BALTIMORE – Despite existing in a major city, Baltimore’s small business community is tight-knit, interwoven and passionate about where they live.
Bobby LaPin, owner of Boat Baltimore which sails out of Port Covington Marina, said while city regulations make it difficult to operate, Baltimoreans still work together to persevere.
“Small businesses in Baltimore exist, despite the bureaucracy and all the red tape, and they exist because people in Baltimore love Baltimore,” LaPin said.
Over the last five months, eight reporters at Capital News Service met with more than 70 small business owners and staff across Baltimore to understand how they survive in the era of big box stores and online shopping.
Their reporting was guided by research on how small businesses with high social connections tend to thrive by Vojislav “Max” Maksimovic and Liu Yang from the University of Maryland’s Robert H. Smith School of Business. The Baltimore Banner also provided guidance and support
for the project.
What reporters found was a bit unexpected: a deeper understanding of how small businesses contribute to the social fabric of Baltimore.
That was a consistent theme in conversations with people such as Debra Keller-Greene of the Greater Baltimore Black Chamber of Commerce, Tunde Tenabe from JNB Beauty in Belair-Edison, Ashley Wylie at Fleurs d’Ave in Druid Heights and Emma Snyder at The Ivy Bookshop in Mount Washington.
“This feels like ultimately Smalltimore.

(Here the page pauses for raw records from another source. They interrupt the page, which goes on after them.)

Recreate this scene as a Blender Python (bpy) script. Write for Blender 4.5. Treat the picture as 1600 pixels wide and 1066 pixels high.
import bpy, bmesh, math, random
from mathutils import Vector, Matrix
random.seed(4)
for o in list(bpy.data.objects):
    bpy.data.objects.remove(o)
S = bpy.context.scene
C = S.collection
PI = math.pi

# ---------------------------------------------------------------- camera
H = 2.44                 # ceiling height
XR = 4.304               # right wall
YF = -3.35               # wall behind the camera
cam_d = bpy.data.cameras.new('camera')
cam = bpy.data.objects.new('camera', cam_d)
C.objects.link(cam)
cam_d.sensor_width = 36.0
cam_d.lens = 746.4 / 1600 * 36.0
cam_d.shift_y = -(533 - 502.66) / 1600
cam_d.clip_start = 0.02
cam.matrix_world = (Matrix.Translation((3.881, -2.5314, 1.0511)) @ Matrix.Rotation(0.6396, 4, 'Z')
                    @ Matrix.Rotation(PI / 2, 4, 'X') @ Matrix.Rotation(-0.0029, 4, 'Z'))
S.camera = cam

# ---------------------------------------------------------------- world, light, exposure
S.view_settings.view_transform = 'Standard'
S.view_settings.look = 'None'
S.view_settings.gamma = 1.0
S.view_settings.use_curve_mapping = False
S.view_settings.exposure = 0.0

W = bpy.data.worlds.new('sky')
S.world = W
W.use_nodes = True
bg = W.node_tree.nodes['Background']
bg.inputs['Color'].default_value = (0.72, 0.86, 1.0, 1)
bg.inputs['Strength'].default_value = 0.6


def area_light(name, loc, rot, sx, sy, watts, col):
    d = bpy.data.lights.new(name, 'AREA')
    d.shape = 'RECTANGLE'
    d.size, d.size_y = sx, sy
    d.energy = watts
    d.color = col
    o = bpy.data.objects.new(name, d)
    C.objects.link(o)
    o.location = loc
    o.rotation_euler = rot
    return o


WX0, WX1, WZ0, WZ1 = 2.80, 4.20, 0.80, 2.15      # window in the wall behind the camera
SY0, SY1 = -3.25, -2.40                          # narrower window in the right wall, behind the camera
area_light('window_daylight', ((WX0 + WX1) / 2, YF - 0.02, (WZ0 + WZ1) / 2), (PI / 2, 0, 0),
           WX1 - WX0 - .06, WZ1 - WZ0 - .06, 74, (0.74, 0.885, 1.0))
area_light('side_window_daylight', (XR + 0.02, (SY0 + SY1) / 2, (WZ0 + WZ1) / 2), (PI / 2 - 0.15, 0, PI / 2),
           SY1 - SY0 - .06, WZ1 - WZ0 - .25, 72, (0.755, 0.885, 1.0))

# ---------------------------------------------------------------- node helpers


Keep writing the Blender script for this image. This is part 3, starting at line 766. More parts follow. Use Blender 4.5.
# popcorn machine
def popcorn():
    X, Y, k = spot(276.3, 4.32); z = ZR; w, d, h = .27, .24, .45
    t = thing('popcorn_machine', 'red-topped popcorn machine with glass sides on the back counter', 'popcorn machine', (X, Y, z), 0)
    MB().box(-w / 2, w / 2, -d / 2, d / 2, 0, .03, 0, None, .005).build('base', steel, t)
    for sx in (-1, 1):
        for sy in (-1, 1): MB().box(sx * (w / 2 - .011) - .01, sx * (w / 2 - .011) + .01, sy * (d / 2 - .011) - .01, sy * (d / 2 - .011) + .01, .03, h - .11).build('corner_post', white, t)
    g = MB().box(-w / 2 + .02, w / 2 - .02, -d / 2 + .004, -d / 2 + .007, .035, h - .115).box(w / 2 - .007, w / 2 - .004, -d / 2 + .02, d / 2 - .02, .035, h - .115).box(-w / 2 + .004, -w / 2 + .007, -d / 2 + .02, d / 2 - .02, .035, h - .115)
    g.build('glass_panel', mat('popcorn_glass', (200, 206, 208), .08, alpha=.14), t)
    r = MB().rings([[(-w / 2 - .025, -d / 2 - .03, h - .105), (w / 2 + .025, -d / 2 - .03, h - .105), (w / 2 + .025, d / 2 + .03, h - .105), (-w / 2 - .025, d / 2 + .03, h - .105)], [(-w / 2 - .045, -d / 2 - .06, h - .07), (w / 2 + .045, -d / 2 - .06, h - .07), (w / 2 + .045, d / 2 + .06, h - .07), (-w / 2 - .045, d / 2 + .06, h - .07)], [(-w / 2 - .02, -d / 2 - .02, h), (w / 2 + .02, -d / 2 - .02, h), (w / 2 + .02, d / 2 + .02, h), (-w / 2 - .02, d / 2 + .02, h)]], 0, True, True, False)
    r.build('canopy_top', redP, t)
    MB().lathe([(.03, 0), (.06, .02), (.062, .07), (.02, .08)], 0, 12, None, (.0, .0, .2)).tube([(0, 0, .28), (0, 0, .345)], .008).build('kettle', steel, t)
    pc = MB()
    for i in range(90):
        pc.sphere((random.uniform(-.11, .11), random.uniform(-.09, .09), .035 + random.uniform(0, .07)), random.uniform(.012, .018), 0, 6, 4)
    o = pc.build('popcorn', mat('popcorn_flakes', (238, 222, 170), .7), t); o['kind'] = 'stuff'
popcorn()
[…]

It’s like our own little, bitty town within this big town,” said Kacey Stafford, owner of Found Studio Shop in the Lauraville neighborhood.
The following series of articles show the richness and resilience of these small business operators.
Christina Brunyate, founder of Lauraville fabric shop Domesticity, said, “I chose to open a business in the same place I live because I am involved here and I want to invest in my neighborhood.”